The security forces are operating on the assumption that the various militant outfits would not allow themselves to be slowed down by the proposed Summit; in fact, these outfits would be expected to try to stage one or two `spectacular' operations. The Amar Nath Yatra would provide the militants a soft target.

Again, notwithstanding the mutual restraint implied in the proposed Summit, the officials point out that the last few weeks have seen `unprecedented pressure' on the Line of Control as well as on the international border in terms of infiltration. This `influx' explains the fact that the security forces have managed to kill a number of gangs of infiltrators.

The various militant groups continue to operate as if they do not care for the Pakistani leader's attempt to seek peace with this country, and have expressed themselves against the Summit. However, according to some officials, this posture could also be part of a very clever pretence, whereby Islamabad can persist with the fiction that it had little control over the activities of the militant outfits.

Also the militant outfits are being seen as desperate to dampen the Kashmiri public's expectations about the Summit. They continue to strive to strike; perhaps with the hope that the security forces would over-react, inflicting major human rights violations. In any case continuing violence keeps up the rhetoric of `freedom movement' and discounts the idiom of dialogue and reason, implicit in the Vajpayee-Musharraf summit.

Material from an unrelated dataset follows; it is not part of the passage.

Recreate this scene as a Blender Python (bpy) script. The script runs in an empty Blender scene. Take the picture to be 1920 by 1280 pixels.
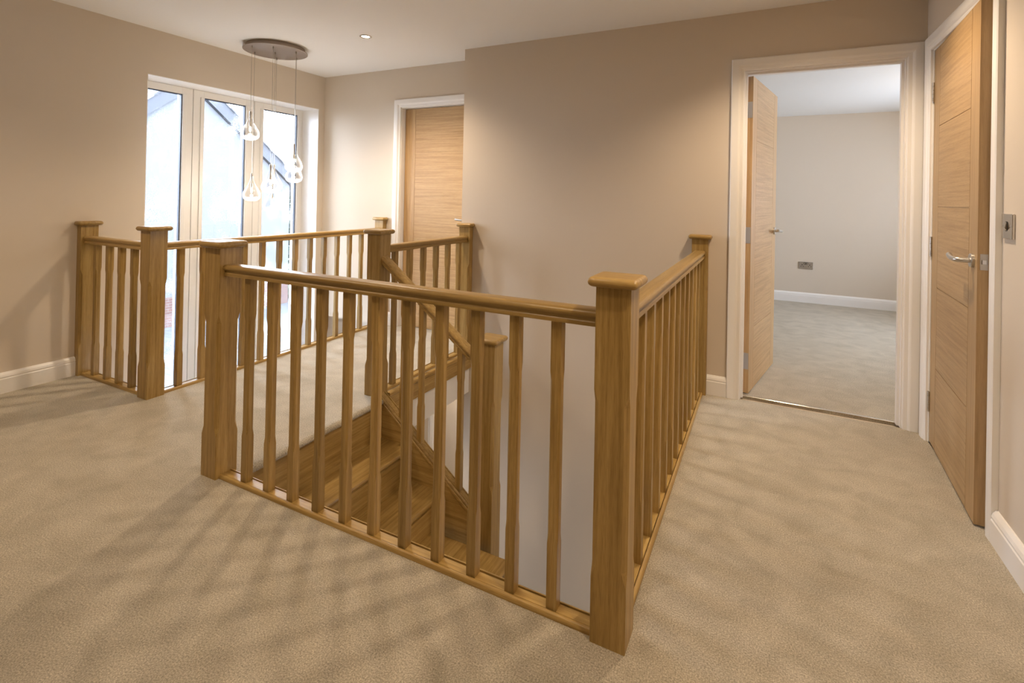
import bpy, bmesh, math, random
from mathutils import Vector, Matrix
random.seed(7)
PI = math.pi
SC = bpy.context.scene
COL = SC.collection

# ------------------------------------------------------------------ camera
CAM_H, YAW, PITCH, ROLL, FPX, CY = 1.1924, 0.4656, -0.0049, 0.0201, 946.2254, 364.7456
fw = Vector((-math.sin(YAW), math.cos(YAW), 0)); rt = Vector((math.cos(YAW), math.sin(YAW), 0)); up = Vector((0, 0, 1))
F = fw * math.cos(PITCH) - up * math.sin(PITCH); U = up * math.cos(PITCH) + fw * math.sin(PITCH)
R3 = rt * math.cos(ROLL) + U * math.sin(ROLL); U3 = U * math.cos(ROLL) - rt * math.sin(ROLL)
cam = bpy.data.cameras.new('camera'); camo = bpy.data.objects.new('camera', cam); COL.objects.link(camo)
camo.matrix_world = Matrix(((R3.x, U3.x, -F.x, 0), (R3.y, U3.y, -F.y, 0), (R3.z, U3.z, -F.z, CAM_H), (0, 0, 0, 1)))
cam.sensor_fit = 'HORIZONTAL'; cam.sensor_width = 36; cam.lens = FPX * 36 / 1920
cam.shift_x = 0; cam.shift_y = (CY - 640) / 1920; cam.clip_start = .05; cam.clip_end = 200
SC.camera = camo

# ------------------------------------------------------------------ world, exposure
SC.view_settings.view_transform = 'Standard'; SC.view_settings.look = 'None'
SC.view_settings.gamma = 1; SC.view_settings.exposure = .56; SC.view_settings.use_curve_mapping = False
W = bpy.data.worlds.new('overcast_sky'); SC.world = W; W.use_nodes = True
wb = W.node_tree.nodes['Background']; wb.inputs[0].default_value = (.765, .845, 1.0, 1); wb.inputs[1].default_value = 18.0

# ------------------------------------------------------------------ downlights (warm spots in the ceiling) and added hall fill
H = 2.344
WARM = (1.0, .778, .545)
def spot(x, y, z, watts, name='downlight_lamp', size=2.35, blend=.7, col=WARM, rad=.05):
    l = bpy.data.lights.new(name, 'SPOT'); l.energy = watts; l.color = col; l.spot_size = size; l.spot_blend = blend
    l.shadow_soft_size = rad
    o = bpy.data.objects.new(name, l); COL.objects.link(o); o.location = (x, y, z); return o
DOWN = [(-2.63, 2.80, 76), (.20, 2.66, 66), (-2.75, .55, 48), (-1.15, .5, 22), (.32, .95, 54), (-2.6, -1.6, 12), (-.4, -1.6, 12)]
for dx, dy, dw in DOWN: spot(dx, dy, H - .012, dw)
spot(-2.6, 2.9, -.335, 20, 'hall_fill_lamp'); spot(-2.7, 4.0, -.335, 16, 'hall_fill_lamp')  # unseen fill lamps added to warm the hall below
def portal(loc, rot, sx, sy):
    l = bpy.data.lights.new('daylight_portal', 'AREA'); l.shape = 'RECTANGLE'; l.size = sx; l.size_y = sy
    l.cycles.is_portal = True
    o = bpy.data.objects.new('daylight_portal', l); COL.objects.link(o); o.location = loc; o.rotation_euler = rot
portal((-4.28, 2.8, .51), (0, -PI / 2, 0), 3.05, 1.6)
portal((2.93, 5.4, 1.25), (0, PI / 2, 0), 1.0, 1.8)

# ------------------------------------------------------------------ materials
def nt(name):
    m = bpy.data.materials.new(name); m.use_nodes = True
    return m, m.node_tree.nodes, m.node_tree.links, m.node_tree.nodes['Principled BSDF']
def plain(name, col, rough=.5, metal=0, bump=0, bscale=200, spec=.5):
    m, n, l, b = nt(name)
    b.inputs['Base Color'].default_value = (*col, 1); b.inputs['Roughness'].default_value = rough; b.inputs['Metallic'].default_value = metal
    b.inputs['Specular IOR Level'].default_value = spec
    if bump:
        tc = n.new('ShaderNodeTexCoord'); t = n.new('ShaderNodeTexNoise'); t.inputs['Scale'].default_value = bscale; t.inputs['Detail'].default_value = 4
        bu = n.new('ShaderNodeBump'); bu.inputs['Strength'].default_value = bump; bu.inputs['Distance'].default_value = .002
        l.new(tc.outputs['Object'], t.inputs['Vector']); l.new(t.outputs[0], bu.inputs['Height']); l.new(bu.outputs[0], b.inputs['Normal'])
    return m
def ramp(n, stops):
    r = n.new('ShaderNodeValToRGB'); e = r.color_ramp.elements
    while len(e) < len(stops): e.new(.5)
    for i, (p, c) in enumerate(stops): e[i].position = p; e[i].color = (*c, 1)
    return r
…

Given this thinking, the security forces are under instructions not to give any quarter to the militants. There is no scope for confusion; the quest for peace does not mean dilution in the fight against terrorism, it is pointed out. There is no intention to concede even anything before the Pakistani leader's visit, especially if the militant outfits are not showing any restraint. Indeed they continue with their terrorist business, as evident in the aborted attempt on the life of the Union Minister of State, Mr. Omar Abdullah. In particular, the Indian officials do not want Islamabad to draw any inference that there is any tiredness with the fight against the militants, talibanised or otherwise.